Areopagite,
While I appreciate your…er, zeal…to continue our conversation line-by-line, I have neither the time nor the energy nor the desire to respond line-by-line.
Can you pick one point that you’re really, really interested in and present a really strong argument for?
I’ll start by picking this particular point of yours:
Evidence-based inquiry relies on the mind’s ability to interpret the senses correctly. However, you have cited examples where the mind fails to do this.
Yes. It’s not totally and completely infallibale. It’s
consistently reliable, and we know this from observing its operation and its results.
And incidentally, the way we learn that we’ve made a mistake about reality is to use
evidence – we have no other way of learning that we’ve been wrong, so I really don’t know where you’re going with this. You are affirming evidence-based inquiry as the only tool we have to get this job done.
You first need faith in your mind’s ability to interpret reality before you can accept evidence-based inquiry. This is pretty obvious if you think about it.
What you’re describing isn’t “faith” – you are describing what is sometimes called a “necessary assumption,” but I personally don’t even think that it rises to the level of assumption.
For me, this whole business is definitional.
Let’s get our terms straight. Your experience of the world is obviously subjective, and reality – in terms of your experience – is whatever happens to be presenting itself to you at any given time. If I see a sandwhich, I am experiencing the sight of a sandwhich. Even if the sandwhich turns out to be an illusion, it’s a real illusion (if it wasn’t a real illusion, I wouldn’t be experiencing it).
There’s no “faith” required. What you experience is real, even if it’s a real illusion.
There’s another meaning of the word reality: “Existing independently of any one person’s thoughts about it.” Within my perfectly subjective experience, I am more than capable of drawing a distinction between things that seem to exist just for me and things that seem to exist independently of me.
When I forget to turn off a light and leave it on all day and find it still on when I come home; when I throw a match onto a grill, walk away, and then come back later to find it still burning; when I start cooking something, get distracted, and a fire starts when I’m out of the room – all these experiences and many more testify to the fact that things apparently happen when I’m not around and that there’s stuff that isn’t dependent on my thoughts – this stuff is what I label as “reality” under this second definition.
I’m not attributing any metaphysical significance to anything. I’m experiencing stuff and attaching labels to those experiences so that I can discuss it with others (who are apparently separate from me).
I can experience a ghost – that is, have a hallucination or dream of a ghost that is real in the first sense – that is not real in the second sense. It isn’t a matter of “faith” at all – for any experience I have, I can soberly analyze the evidence for and against thinking that what I have experienced [which is real in the first sense] is (likely) real in the second sense or not.
In day to day life, this is trivially easy. I don’t have a problem distinguishing between the imaginary dragon in my mind and the sight of the computer screen in front of me. They are entirely different kinds of experiences, and anyone who hasn’t learned how to distinguish them has a lot of catching up to do.

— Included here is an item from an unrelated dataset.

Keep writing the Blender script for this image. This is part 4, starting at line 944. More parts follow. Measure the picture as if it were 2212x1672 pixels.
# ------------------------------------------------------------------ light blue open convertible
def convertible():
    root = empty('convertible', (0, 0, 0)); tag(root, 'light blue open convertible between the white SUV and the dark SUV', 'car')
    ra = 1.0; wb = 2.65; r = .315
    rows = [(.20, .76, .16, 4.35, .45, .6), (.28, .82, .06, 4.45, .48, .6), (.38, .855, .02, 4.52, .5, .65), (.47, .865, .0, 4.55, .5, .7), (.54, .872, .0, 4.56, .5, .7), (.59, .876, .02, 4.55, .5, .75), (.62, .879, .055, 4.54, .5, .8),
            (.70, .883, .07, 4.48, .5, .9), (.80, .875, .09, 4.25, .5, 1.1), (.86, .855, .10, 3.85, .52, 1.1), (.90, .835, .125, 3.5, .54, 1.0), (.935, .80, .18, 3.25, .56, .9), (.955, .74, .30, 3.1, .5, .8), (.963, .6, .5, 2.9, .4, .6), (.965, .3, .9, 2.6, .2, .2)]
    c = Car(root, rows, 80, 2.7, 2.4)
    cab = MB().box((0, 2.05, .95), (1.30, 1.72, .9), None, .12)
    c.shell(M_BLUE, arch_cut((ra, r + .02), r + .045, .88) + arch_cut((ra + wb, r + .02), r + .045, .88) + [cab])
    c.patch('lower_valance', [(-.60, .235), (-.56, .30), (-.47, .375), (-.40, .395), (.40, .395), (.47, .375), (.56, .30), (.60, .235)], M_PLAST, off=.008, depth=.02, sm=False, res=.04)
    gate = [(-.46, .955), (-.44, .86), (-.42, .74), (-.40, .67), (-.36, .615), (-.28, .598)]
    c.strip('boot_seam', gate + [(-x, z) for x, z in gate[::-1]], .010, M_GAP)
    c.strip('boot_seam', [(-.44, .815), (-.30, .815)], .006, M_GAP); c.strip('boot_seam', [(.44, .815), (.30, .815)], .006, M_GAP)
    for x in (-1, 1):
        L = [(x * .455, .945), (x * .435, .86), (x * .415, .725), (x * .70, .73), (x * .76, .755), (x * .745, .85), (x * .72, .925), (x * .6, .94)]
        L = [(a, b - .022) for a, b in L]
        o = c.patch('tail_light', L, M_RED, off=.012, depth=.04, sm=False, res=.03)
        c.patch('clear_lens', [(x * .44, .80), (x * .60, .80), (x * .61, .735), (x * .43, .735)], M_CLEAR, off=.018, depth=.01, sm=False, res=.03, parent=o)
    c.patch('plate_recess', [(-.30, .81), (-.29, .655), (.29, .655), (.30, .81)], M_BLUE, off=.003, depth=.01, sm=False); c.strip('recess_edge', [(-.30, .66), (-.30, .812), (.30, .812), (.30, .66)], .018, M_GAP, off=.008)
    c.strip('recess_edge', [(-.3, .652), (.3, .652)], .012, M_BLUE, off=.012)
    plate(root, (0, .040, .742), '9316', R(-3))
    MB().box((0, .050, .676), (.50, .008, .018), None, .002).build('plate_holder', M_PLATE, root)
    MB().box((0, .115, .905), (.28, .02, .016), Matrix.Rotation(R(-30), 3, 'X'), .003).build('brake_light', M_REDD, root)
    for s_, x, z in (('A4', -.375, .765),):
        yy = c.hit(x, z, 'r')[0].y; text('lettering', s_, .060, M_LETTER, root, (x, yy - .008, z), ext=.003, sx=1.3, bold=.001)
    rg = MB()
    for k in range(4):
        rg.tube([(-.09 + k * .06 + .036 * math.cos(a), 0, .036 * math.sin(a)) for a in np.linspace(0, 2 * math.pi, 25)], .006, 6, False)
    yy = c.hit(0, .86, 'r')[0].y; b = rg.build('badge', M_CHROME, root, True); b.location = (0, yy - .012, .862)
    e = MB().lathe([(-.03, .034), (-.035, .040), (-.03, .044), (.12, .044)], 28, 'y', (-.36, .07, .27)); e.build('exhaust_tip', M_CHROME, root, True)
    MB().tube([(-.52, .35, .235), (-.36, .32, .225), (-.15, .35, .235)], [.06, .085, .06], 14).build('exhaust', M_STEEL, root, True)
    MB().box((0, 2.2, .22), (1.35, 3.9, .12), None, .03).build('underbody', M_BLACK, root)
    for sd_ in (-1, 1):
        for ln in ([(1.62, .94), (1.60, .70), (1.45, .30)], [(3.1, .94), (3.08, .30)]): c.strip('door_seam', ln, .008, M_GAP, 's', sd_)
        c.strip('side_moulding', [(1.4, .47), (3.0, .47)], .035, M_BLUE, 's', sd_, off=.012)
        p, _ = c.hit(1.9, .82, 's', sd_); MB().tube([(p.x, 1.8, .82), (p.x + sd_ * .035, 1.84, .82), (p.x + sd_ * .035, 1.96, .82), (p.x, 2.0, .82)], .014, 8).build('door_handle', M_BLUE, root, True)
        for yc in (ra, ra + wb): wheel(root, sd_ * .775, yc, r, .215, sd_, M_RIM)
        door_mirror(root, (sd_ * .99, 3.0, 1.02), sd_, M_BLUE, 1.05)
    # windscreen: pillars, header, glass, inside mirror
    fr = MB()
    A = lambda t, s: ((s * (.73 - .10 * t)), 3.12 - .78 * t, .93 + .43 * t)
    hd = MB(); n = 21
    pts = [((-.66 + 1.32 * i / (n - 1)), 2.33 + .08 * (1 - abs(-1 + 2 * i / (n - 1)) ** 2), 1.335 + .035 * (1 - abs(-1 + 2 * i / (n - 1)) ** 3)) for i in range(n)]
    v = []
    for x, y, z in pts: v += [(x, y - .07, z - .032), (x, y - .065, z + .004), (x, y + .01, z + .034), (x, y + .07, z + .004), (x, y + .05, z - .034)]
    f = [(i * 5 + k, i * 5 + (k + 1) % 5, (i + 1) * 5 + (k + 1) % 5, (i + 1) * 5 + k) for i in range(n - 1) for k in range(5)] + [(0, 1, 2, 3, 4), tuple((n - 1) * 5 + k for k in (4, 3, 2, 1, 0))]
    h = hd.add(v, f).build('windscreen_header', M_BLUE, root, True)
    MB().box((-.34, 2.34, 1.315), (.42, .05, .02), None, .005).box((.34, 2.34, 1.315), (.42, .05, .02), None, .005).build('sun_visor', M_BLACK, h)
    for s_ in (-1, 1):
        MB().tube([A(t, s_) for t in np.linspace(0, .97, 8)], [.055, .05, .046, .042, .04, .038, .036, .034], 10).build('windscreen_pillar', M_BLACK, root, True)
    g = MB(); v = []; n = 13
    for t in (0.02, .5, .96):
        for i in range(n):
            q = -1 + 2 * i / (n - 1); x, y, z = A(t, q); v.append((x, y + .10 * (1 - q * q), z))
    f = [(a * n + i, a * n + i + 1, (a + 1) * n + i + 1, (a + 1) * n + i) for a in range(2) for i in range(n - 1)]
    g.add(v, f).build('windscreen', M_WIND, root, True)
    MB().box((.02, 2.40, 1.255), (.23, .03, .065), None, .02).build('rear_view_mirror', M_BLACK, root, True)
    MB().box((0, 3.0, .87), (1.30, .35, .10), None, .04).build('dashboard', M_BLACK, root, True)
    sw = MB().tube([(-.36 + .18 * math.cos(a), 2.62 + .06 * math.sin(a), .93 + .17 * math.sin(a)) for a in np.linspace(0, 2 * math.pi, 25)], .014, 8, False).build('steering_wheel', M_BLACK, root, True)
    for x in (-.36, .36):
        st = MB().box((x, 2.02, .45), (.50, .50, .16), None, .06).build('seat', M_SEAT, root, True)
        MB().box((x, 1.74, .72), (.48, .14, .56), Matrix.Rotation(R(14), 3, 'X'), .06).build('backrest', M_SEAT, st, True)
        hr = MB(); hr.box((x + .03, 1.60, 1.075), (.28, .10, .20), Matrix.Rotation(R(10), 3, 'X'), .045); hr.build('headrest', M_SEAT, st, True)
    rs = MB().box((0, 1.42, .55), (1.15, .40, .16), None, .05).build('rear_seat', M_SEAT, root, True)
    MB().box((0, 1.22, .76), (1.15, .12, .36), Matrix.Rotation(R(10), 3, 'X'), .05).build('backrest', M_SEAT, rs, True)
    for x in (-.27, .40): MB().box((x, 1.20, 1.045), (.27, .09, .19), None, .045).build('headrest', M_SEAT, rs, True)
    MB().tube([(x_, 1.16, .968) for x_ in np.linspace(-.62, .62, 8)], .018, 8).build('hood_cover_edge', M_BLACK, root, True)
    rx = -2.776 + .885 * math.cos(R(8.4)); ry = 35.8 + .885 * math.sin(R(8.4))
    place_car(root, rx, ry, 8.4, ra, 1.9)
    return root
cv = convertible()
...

Now the mind doesn’t just simply go around perceiving stuff, that’s true. The senses take in too much data for the mind to process, so the mind forms a representation or model of the world based on sensory data. It’s easy for that model to get a little screwed up because all of us naturally pay more attention to the model than we do to our actual senses. That’s why it’s so common to miss proofreading errors or miss minor changes in a room we pass through all the time – our mind filters out anything deemed not necessary for the model.
But so what? We can be wrong about little details, but our models agree to an incredible extent, especially when we start paying attention to our senses (instead of the models). We might miss a typo on the page, but we have a lot of good reasons to think that it’s a page and not a hamburger. For example, not only does it not have any of the properties of a hamburge – as far as anyone can detect – no one comes up to us when we’re reading in a crowded place and says, “Hey buddy, why are you staring at that hamburger?”
Frankly, I don’t see where “faith” enters the picture one tiny bit. If I were to believe that the thing that looks like a page and has all the qualities of a page is
really a hamburger – when no one else at all seems to think it is a hamburger – that would take an act of faith.